■ **EXERCISE PROMPT**
Return verbatim everything from the first line through the line that contains "SC.camera = cam", and stop there.

....

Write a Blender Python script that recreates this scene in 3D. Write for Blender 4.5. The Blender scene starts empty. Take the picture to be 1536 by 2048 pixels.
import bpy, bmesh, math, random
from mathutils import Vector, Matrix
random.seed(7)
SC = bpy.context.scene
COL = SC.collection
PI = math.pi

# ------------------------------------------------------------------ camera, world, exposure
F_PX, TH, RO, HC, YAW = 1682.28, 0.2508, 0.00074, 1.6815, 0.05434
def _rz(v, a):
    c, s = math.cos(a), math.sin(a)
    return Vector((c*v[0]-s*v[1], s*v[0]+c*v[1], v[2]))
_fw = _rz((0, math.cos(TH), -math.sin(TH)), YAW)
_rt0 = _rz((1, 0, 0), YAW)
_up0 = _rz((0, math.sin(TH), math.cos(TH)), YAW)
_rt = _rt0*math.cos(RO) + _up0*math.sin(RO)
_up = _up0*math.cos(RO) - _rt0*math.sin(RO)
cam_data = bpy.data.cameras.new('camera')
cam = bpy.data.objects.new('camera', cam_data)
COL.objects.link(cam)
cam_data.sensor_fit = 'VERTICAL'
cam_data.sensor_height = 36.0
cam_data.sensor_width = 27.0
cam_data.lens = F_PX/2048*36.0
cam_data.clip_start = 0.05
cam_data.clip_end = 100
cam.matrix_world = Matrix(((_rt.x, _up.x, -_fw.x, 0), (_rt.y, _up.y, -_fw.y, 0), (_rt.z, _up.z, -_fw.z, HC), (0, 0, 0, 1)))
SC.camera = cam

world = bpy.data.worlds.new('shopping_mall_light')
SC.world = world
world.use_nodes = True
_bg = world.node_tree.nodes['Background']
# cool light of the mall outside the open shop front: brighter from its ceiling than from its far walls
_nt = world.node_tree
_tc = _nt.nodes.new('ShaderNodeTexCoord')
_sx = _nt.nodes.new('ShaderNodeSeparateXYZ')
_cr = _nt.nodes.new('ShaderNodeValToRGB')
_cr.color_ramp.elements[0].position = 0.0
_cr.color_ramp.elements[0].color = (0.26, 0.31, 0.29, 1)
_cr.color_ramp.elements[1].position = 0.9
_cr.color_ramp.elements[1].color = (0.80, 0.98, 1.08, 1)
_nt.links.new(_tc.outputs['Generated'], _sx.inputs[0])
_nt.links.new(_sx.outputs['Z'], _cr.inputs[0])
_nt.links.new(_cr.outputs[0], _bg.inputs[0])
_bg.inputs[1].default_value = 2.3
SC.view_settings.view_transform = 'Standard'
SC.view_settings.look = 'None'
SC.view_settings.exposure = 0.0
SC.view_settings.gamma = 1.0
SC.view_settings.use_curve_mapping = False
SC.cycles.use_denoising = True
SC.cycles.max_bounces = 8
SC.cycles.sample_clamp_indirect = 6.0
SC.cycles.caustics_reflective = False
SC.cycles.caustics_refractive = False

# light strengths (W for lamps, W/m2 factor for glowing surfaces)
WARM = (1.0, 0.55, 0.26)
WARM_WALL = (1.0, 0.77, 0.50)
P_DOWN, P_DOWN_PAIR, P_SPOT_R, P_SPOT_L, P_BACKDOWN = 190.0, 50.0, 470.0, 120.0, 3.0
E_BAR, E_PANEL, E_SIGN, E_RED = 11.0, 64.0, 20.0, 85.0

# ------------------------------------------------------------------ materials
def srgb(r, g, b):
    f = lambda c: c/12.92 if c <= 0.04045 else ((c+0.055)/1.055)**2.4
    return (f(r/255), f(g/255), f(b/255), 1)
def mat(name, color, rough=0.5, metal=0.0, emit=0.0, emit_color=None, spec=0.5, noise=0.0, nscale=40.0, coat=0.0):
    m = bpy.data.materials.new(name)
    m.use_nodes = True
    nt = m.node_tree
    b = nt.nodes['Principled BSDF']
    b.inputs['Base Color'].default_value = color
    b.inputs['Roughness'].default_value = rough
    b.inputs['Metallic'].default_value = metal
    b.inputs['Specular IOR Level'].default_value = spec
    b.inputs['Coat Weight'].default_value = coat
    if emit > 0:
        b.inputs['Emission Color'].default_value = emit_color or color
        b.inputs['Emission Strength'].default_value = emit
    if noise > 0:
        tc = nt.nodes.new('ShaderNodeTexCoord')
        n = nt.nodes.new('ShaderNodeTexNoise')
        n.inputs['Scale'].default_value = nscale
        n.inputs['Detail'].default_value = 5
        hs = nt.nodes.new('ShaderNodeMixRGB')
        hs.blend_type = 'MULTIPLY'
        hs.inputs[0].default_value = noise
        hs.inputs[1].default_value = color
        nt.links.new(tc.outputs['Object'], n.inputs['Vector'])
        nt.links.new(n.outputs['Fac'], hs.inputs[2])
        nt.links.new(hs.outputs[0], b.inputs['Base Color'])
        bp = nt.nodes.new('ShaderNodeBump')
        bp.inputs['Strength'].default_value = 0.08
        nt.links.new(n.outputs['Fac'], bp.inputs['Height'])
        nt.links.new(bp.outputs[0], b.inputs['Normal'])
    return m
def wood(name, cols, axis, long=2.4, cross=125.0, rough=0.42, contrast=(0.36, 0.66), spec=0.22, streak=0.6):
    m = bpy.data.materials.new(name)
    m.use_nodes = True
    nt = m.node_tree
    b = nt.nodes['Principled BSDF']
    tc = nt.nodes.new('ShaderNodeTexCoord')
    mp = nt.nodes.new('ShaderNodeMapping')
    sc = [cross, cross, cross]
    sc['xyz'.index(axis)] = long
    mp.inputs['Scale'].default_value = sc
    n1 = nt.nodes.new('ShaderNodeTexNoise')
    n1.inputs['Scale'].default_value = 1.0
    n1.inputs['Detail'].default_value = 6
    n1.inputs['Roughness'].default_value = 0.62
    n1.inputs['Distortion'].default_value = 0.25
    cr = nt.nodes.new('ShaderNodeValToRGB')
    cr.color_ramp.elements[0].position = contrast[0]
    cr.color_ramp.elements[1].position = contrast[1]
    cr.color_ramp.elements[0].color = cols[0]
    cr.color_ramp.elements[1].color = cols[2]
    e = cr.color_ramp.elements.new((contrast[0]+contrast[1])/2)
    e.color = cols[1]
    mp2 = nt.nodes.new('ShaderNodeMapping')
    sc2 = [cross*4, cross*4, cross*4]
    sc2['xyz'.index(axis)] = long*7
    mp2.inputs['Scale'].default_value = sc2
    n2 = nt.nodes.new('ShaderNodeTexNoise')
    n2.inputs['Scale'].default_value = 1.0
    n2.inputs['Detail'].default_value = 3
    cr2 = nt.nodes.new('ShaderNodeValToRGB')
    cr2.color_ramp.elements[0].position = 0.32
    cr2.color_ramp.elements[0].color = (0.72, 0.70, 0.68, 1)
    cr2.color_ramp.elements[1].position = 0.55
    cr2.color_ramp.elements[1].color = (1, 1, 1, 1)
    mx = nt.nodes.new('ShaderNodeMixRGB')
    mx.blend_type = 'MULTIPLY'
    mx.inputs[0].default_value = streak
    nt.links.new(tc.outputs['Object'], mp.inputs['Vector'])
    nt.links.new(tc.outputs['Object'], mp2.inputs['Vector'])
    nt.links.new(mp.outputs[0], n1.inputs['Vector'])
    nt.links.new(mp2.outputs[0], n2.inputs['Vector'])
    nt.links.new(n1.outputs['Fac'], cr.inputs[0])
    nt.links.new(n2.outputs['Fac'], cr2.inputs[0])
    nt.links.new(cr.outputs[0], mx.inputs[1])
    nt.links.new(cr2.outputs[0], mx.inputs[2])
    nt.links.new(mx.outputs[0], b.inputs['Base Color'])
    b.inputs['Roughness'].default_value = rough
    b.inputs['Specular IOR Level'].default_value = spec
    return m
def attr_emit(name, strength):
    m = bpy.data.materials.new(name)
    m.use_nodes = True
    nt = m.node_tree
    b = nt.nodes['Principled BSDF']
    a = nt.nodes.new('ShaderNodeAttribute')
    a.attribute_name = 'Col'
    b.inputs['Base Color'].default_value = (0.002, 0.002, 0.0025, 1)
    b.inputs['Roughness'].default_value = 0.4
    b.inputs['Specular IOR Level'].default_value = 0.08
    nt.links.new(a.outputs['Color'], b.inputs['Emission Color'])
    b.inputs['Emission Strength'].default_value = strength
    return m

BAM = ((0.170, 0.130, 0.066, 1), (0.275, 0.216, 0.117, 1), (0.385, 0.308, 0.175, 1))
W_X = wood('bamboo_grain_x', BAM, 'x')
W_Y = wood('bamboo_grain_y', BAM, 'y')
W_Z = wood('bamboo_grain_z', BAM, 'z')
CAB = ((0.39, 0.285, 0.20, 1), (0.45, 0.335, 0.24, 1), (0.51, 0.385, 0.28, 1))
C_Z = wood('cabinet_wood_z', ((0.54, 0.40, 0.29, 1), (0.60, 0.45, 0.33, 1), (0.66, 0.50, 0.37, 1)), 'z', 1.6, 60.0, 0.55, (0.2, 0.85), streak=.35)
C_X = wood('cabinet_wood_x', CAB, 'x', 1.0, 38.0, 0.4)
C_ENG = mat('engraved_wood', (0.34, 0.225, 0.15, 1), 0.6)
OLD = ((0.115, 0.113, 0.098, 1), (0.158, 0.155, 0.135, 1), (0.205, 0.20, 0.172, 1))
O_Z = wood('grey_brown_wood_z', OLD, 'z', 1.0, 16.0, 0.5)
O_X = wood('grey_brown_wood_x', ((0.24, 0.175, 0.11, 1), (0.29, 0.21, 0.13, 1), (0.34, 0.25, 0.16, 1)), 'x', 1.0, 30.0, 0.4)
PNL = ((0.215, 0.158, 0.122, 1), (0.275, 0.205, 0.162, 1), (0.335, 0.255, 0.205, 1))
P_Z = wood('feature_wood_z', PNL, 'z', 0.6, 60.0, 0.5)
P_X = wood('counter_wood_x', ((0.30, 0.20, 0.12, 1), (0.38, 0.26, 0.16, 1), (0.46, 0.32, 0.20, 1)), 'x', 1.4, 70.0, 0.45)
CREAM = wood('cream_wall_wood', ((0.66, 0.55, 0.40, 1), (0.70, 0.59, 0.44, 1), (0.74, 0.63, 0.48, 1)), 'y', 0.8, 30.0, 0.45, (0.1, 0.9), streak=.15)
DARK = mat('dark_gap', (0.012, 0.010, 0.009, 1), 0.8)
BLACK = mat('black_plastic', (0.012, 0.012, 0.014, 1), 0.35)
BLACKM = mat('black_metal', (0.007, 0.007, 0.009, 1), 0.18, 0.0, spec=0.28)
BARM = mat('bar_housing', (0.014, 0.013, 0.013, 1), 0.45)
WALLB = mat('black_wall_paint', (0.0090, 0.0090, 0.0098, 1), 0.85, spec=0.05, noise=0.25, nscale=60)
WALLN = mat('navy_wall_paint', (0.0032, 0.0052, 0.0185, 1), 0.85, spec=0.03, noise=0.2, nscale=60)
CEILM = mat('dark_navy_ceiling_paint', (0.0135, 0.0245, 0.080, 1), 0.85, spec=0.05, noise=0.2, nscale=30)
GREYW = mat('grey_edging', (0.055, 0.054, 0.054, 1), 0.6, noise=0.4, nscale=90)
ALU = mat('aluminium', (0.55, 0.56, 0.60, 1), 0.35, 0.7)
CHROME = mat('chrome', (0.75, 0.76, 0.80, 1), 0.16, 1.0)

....

■ **FINAL ANSWER**
Write a Blender Python script that recreates this scene in 3D. Write for Blender 4.5. The Blender scene starts empty. Take the picture to be 1536 by 2048 pixels.
import bpy, bmesh, math, random
from mathutils import Vector, Matrix
random.seed(7)
SC = bpy.context.scene
COL = SC.collection
PI = math.pi

# ------------------------------------------------------------------ camera, world, exposure
F_PX, TH, RO, HC, YAW = 1682.28, 0.2508, 0.00074, 1.6815, 0.05434
def _rz(v, a):
    c, s = math.cos(a), math.sin(a)
    return Vector((c*v[0]-s*v[1], s*v[0]+c*v[1], v[2]))
_fw = _rz((0, math.cos(TH), -math.sin(TH)), YAW)
_rt0 = _rz((1, 0, 0), YAW)
_up0 = _rz((0, math.sin(TH), math.cos(TH)), YAW)
_rt = _rt0*math.cos(RO) + _up0*math.sin(RO)
_up = _up0*math.cos(RO) - _rt0*math.sin(RO)
cam_data = bpy.data.cameras.new('camera')
cam = bpy.data.objects.new('camera', cam_data)
COL.objects.link(cam)
cam_data.sensor_fit = 'VERTICAL'
cam_data.sensor_height = 36.0
cam_data.sensor_width = 27.0
cam_data.lens = F_PX/2048*36.0
cam_data.clip_start = 0.05
cam_data.clip_end = 100
cam.matrix_world = Matrix(((_rt.x, _up.x, -_fw.x, 0), (_rt.y, _up.y, -_fw.y, 0), (_rt.z, _up.z, -_fw.z, HC), (0, 0, 0, 1)))
SC.camera = cam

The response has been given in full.